Dataset extract:
>>>>>

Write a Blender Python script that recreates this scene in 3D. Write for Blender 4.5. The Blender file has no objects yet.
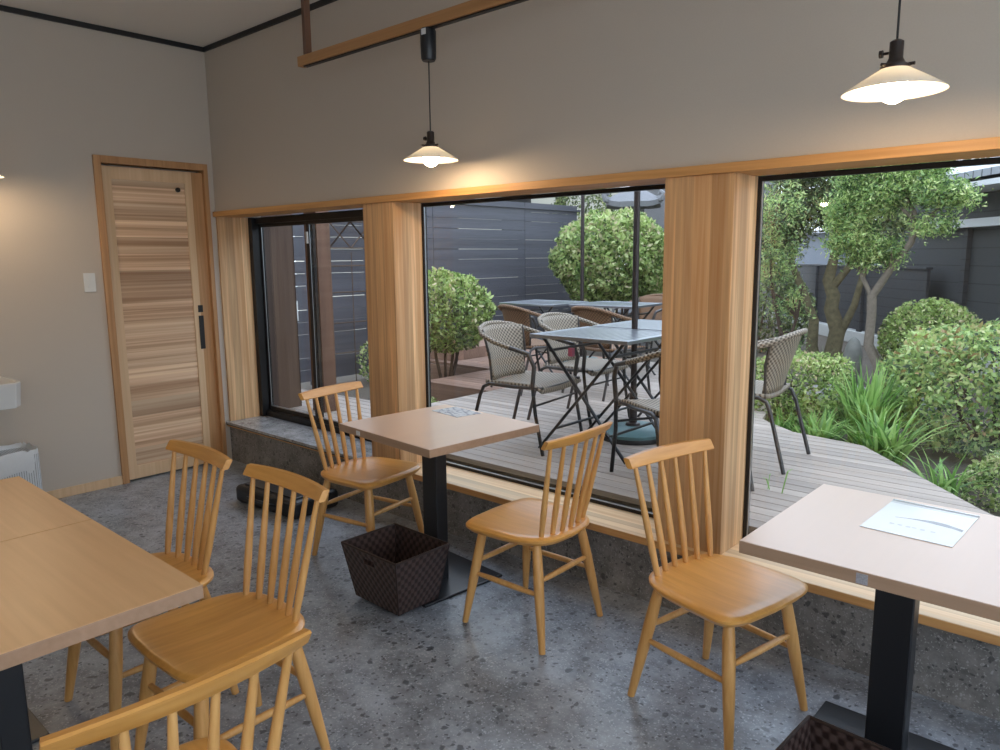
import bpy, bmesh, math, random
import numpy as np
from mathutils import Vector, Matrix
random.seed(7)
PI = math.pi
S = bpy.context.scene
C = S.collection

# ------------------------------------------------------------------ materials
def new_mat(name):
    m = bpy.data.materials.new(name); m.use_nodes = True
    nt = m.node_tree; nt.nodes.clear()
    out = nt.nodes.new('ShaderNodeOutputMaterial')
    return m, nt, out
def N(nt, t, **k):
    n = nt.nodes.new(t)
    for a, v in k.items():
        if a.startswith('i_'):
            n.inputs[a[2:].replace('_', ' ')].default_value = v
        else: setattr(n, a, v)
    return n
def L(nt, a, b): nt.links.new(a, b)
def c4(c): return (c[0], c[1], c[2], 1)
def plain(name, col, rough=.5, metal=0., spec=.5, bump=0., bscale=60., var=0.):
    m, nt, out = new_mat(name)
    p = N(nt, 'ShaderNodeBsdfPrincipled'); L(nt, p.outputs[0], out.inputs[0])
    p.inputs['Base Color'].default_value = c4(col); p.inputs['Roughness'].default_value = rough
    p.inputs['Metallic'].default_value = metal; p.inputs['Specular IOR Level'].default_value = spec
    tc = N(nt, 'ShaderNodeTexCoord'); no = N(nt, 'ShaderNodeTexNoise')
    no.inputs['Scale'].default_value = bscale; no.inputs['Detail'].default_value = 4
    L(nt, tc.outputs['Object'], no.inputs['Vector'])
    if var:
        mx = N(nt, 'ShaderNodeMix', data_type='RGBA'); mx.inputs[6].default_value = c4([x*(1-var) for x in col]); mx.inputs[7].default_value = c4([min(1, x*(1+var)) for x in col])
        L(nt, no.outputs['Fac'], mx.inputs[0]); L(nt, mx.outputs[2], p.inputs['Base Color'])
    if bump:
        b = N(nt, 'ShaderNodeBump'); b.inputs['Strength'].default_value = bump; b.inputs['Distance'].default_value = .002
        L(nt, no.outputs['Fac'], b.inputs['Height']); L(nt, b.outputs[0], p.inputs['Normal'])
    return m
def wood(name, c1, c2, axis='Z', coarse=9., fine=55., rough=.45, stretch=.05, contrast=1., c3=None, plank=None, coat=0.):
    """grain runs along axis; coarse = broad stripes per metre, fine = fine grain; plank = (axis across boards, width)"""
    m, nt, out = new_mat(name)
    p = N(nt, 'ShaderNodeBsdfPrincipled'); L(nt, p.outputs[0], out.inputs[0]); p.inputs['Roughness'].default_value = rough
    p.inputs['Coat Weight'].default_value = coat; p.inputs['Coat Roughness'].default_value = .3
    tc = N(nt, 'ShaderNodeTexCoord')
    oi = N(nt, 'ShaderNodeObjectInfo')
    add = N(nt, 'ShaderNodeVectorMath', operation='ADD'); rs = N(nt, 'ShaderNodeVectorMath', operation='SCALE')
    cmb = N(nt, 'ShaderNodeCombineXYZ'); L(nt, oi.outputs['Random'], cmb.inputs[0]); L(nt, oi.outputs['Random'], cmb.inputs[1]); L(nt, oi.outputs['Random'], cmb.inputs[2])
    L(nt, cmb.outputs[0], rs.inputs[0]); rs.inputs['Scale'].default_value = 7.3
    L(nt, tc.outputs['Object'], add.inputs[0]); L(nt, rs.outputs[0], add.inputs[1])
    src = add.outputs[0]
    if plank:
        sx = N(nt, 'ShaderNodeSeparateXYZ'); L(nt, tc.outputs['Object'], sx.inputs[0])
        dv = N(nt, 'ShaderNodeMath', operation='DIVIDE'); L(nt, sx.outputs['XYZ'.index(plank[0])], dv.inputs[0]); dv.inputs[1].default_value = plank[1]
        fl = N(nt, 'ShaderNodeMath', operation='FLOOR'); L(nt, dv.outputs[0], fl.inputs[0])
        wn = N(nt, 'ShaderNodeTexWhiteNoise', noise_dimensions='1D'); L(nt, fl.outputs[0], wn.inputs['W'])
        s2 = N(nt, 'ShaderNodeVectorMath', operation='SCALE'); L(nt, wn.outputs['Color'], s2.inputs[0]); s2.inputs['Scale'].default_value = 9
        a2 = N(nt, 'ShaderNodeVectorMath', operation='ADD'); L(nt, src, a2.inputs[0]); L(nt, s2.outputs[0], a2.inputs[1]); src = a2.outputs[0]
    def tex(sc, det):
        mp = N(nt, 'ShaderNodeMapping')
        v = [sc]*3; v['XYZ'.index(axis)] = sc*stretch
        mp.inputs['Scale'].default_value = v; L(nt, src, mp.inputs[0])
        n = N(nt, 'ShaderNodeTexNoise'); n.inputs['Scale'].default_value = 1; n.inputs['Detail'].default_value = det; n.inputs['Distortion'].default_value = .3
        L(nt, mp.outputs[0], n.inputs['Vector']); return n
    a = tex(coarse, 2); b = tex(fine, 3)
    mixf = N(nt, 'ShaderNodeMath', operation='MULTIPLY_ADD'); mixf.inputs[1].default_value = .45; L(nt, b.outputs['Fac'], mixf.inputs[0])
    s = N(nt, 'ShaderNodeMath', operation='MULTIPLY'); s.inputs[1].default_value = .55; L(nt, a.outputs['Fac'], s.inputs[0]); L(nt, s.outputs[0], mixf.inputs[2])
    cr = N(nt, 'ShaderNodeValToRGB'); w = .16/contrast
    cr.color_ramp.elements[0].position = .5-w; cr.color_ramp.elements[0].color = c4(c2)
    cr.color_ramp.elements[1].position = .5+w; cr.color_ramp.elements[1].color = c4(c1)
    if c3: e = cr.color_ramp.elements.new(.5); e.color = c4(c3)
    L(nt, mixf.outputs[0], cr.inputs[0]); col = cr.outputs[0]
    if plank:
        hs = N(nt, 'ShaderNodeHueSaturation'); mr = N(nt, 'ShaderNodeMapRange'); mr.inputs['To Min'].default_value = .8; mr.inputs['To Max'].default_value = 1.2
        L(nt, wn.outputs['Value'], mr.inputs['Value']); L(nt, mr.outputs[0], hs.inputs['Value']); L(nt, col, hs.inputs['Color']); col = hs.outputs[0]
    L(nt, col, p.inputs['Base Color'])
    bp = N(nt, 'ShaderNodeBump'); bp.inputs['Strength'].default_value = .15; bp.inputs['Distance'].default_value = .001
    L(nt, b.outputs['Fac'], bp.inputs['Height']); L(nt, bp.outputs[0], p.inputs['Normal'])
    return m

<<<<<

What is expected: Return exactly what appears from the opening line of the material through the line with "C = S.collection", apart from the pictures.

Output below:
Write a Blender Python script that recreates this scene in 3D. Write for Blender 4.5. The Blender file has no objects yet.
import bpy, bmesh, math, random
import numpy as np
from mathutils import Vector, Matrix
random.seed(7)
PI = math.pi
S = bpy.context.scene
C = S.collection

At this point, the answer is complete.